Problem >> List each line of the data that holds the string "objects", please.
★ ★ ★
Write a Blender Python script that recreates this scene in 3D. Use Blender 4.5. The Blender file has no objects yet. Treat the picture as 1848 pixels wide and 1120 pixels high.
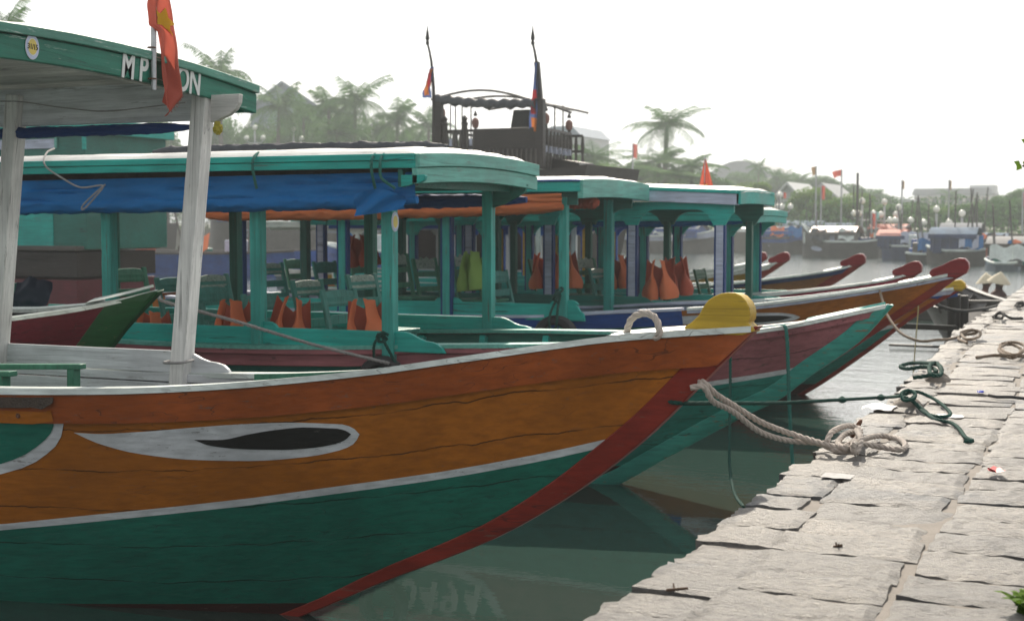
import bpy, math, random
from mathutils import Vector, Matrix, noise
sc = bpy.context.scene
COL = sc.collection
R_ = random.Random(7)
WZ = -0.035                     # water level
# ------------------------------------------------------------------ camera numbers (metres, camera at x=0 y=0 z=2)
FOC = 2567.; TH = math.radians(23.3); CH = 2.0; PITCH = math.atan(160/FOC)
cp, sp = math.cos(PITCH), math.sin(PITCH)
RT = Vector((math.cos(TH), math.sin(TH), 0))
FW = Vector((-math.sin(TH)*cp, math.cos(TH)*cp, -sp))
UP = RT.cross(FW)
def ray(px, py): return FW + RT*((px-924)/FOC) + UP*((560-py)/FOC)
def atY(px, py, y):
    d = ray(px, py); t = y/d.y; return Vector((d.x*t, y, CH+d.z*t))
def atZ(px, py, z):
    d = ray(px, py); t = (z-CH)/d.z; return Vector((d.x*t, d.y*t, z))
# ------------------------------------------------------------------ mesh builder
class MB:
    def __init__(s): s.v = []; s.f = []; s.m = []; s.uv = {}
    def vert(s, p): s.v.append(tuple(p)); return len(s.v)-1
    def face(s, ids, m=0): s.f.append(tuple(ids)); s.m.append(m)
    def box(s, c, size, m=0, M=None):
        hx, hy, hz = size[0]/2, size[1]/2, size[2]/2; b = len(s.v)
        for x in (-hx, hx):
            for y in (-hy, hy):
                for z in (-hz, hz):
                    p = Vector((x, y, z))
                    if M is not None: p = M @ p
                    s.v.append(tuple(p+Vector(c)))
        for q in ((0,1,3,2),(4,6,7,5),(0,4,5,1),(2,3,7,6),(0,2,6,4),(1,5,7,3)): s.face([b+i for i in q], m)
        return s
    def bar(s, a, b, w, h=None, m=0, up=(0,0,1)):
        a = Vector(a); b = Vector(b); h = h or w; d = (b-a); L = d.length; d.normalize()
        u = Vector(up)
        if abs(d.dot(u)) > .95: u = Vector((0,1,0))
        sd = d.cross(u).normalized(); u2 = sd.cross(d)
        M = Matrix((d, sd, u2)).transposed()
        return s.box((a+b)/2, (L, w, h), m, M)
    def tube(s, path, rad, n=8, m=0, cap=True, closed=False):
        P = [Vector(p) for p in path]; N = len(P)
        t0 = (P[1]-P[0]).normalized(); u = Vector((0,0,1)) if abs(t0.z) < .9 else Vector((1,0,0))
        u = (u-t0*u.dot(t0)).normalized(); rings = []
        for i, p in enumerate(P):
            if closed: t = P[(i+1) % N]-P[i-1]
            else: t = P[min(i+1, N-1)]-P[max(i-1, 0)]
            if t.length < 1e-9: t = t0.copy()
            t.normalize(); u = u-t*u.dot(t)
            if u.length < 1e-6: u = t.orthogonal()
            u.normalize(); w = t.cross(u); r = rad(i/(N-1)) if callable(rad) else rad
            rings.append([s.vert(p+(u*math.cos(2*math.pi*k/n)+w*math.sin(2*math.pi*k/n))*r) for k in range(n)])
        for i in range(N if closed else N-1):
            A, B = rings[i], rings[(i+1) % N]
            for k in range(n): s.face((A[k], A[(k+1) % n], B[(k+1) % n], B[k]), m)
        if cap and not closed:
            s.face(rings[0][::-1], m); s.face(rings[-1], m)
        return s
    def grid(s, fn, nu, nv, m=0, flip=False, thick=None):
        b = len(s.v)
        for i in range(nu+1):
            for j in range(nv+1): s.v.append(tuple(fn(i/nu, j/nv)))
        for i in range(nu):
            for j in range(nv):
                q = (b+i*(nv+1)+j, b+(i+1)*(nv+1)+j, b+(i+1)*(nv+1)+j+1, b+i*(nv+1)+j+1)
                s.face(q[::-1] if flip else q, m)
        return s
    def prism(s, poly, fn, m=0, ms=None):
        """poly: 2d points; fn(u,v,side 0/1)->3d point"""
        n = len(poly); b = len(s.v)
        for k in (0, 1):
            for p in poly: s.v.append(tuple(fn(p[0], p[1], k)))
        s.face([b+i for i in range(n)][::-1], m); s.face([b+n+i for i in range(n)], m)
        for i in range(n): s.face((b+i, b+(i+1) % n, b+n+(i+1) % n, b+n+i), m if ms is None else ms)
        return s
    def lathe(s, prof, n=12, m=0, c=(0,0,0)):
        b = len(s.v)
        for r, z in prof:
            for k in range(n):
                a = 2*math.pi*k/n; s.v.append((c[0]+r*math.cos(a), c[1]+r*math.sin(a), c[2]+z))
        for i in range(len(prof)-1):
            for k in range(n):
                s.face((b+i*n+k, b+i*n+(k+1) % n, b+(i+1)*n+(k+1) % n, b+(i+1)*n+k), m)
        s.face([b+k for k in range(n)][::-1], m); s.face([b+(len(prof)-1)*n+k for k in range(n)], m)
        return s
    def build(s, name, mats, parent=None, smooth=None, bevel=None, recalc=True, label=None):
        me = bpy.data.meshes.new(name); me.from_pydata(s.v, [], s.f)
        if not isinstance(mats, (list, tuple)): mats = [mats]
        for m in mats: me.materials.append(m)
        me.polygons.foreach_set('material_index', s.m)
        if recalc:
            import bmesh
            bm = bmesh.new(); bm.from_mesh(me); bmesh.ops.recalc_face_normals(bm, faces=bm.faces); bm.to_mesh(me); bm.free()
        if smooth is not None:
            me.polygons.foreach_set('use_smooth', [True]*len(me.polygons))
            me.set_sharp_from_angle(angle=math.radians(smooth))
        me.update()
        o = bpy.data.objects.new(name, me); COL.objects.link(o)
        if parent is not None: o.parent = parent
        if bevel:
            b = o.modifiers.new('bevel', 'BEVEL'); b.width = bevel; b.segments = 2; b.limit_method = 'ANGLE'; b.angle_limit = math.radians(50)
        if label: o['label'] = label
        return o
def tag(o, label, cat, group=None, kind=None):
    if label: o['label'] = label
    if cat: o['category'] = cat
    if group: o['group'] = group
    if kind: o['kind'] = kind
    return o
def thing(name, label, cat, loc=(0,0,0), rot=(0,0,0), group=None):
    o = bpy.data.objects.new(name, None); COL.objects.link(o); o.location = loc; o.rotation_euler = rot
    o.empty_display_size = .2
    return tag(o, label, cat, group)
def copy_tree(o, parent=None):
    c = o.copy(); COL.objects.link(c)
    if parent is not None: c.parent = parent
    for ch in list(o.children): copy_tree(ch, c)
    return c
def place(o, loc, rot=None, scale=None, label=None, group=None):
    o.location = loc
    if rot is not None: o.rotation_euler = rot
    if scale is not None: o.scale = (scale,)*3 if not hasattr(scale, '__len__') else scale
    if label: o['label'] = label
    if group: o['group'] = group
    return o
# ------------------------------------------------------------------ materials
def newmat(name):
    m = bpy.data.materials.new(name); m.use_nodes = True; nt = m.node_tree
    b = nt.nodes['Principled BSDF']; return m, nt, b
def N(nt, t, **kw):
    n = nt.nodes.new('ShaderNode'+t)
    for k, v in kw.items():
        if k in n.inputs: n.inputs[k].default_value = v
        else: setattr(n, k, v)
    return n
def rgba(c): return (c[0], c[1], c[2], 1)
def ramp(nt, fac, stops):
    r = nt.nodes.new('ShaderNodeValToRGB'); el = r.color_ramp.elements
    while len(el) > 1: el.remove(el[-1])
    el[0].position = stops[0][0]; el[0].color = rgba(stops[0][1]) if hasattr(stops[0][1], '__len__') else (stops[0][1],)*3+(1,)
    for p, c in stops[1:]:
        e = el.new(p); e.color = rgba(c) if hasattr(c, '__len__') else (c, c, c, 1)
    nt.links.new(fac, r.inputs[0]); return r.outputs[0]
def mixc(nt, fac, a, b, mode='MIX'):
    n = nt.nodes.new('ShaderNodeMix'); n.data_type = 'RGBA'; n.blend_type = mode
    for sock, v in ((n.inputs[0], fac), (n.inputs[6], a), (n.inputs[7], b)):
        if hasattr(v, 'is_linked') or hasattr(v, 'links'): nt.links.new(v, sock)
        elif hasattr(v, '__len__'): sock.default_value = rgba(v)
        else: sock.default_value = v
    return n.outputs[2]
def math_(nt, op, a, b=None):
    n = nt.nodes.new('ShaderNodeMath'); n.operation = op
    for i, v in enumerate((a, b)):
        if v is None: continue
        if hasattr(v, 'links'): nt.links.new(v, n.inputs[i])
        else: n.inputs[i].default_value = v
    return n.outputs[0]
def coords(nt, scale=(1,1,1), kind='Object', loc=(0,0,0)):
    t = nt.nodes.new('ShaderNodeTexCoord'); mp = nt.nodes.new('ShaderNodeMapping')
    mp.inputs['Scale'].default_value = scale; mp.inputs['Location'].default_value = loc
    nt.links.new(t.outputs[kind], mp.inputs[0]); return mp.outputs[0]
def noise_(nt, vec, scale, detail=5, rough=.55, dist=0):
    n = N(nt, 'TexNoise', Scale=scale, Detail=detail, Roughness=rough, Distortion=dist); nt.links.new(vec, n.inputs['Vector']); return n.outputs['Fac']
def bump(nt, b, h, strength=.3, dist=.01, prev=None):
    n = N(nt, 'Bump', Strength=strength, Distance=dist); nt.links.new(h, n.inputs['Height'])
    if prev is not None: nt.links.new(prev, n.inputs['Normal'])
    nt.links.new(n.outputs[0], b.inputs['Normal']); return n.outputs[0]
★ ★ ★
Answer for this exercise >>
Write a Blender Python script that recreates this scene in 3D. Use Blender 4.5. The Blender file has no objects yet. Treat the picture as 1848 pixels wide and 1120 pixels high.
        o = bpy.data.objects.new(name, me); COL.objects.link(o)
    o = bpy.data.objects.new(name, None); COL.objects.link(o); o.location = loc; o.rotation_euler = rot
    c = o.copy(); COL.objects.link(c)